TASK INSTRUCTIONS :: Output each line exactly as it appears, skipping any embedded picture.

= = =

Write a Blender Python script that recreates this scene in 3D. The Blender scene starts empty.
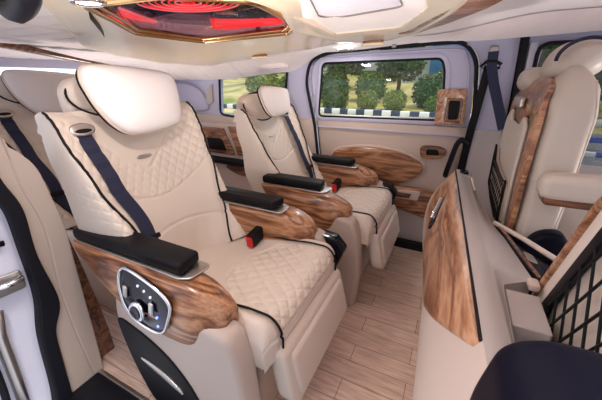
import bpy, bmesh, math, random
from math import sin, cos, pi, sqrt, exp, atan2, radians, floor
from mathutils import Vector, Matrix
random.seed(7)
S = bpy.context.scene
COL = S.collection

# ------------------------------------------------------------------ camera
cd = bpy.data.cameras.new('camera'); cam = bpy.data.objects.new('camera', cd); COL.objects.link(cam)
cd.sensor_width = 36; cd.lens = 300 / 602 * 36; cd.clip_start = 0.02; cd.clip_end = 500
cam.location = (0, 0, 1.10)
cam.rotation_euler = (radians(90 - 21.8), 0, radians(26.5))
S.camera = cam
# ------------------------------------------------------------------ world, light, exposure
w = bpy.data.worlds.new('world'); S.world = w; w.use_nodes = True
nt = w.node_tree; bg = nt.nodes['Background']
tcw = nt.nodes.new('ShaderNodeTexCoord'); spw = nt.nodes.new('ShaderNodeSeparateXYZ'); nt.links.new(tcw.outputs['Generated'], spw.inputs[0])
def wmath(op, a, b):
    n_ = nt.nodes.new('ShaderNodeMath'); n_.operation = op
    for k_, v_ in enumerate((a, b)):
        if isinstance(v_, (int, float)): n_.inputs[k_].default_value = v_
        else: nt.links.new(v_, n_.inputs[k_])
    return n_.outputs[0]
# sky brighter towards the front of the car and overhead, dimmer on the near side
fwd = wmath('MAXIMUM', spw.outputs[0], 0.0); far = wmath('MAXIMUM', spw.outputs[1], 0.0); upw = wmath('MAXIMUM', spw.outputs[2], 0.0)
st = wmath('ADD', wmath('MULTIPLY', fwd, 1.0), wmath('ADD', wmath('MULTIPLY', far, 1.0), wmath('ADD', wmath('MULTIPLY', upw, 0.7), wmath('ADD', wmath('MULTIPLY', wmath('MAXIMUM', wmath('MULTIPLY', spw.outputs[0], -1.0), 0.0), 1.6), 0.10))))
nt.links.new(st, bg.inputs[1]); bg.inputs[0].default_value = (0.90, 0.91, 1.0, 1)
sun = bpy.data.lights.new('sun', 'SUN'); sun.energy = 2.2; sun.angle = radians(12); sun.color = (1, .97, .92)
so = bpy.data.objects.new('sun', sun); COL.objects.link(so); so.rotation_euler = Vector((-.42, .16, -.9)).to_track_quat('-Z', 'Y').to_euler()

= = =

ANSWER IN FULL ::
Write a Blender Python script that recreates this scene in 3D. The Blender scene starts empty.
import bpy, bmesh, math, random
from math import sin, cos, pi, sqrt, exp, atan2, radians, floor
from mathutils import Vector, Matrix
random.seed(7)
S = bpy.context.scene
COL = S.collection

# ------------------------------------------------------------------ camera
cd = bpy.data.cameras.new('camera'); cam = bpy.data.objects.new('camera', cd); COL.objects.link(cam)
cd.sensor_width = 36; cd.lens = 300 / 602 * 36; cd.clip_start = 0.02; cd.clip_end = 500
cam.location = (0, 0, 1.10)
cam.rotation_euler = (radians(90 - 21.8), 0, radians(26.5))
S.camera = cam
# ------------------------------------------------------------------ world, light, exposure
w = bpy.data.worlds.new('world'); S.world = w; w.use_nodes = True
nt = w.node_tree; bg = nt.nodes['Background']
tcw = nt.nodes.new('ShaderNodeTexCoord'); spw = nt.nodes.new('ShaderNodeSeparateXYZ'); nt.links.new(tcw.outputs['Generated'], spw.inputs[0])
def wmath(op, a, b):
    n_ = nt.nodes.new('ShaderNodeMath'); n_.operation = op
    for k_, v_ in enumerate((a, b)):
        if isinstance(v_, (int, float)): n_.inputs[k_].default_value = v_
        else: nt.links.new(v_, n_.inputs[k_])
    return n_.outputs[0]
# sky brighter towards the front of the car and overhead, dimmer on the near side
fwd = wmath('MAXIMUM', spw.outputs[0], 0.0); far = wmath('MAXIMUM', spw.outputs[1], 0.0); upw = wmath('MAXIMUM', spw.outputs[2], 0.0)
st = wmath('ADD', wmath('MULTIPLY', fwd, 1.0), wmath('ADD', wmath('MULTIPLY', far, 1.0), wmath('ADD', wmath('MULTIPLY', upw, 0.7), wmath('ADD', wmath('MULTIPLY', wmath('MAXIMUM', wmath('MULTIPLY', spw.outputs[0], -1.0), 0.0), 1.6), 0.10))))
nt.links.new(st, bg.inputs[1]); bg.inputs[0].default_value = (0.90, 0.91, 1.0, 1)
sun = bpy.data.lights.new('sun', 'SUN'); sun.energy = 2.2; sun.angle = radians(12); sun.color = (1, .97, .92)
so = bpy.data.objects.new('sun', sun); COL.objects.link(so); so.rotation_euler = Vector((-.42, .16, -.9)).to_track_quat('-Z', 'Y').to_euler()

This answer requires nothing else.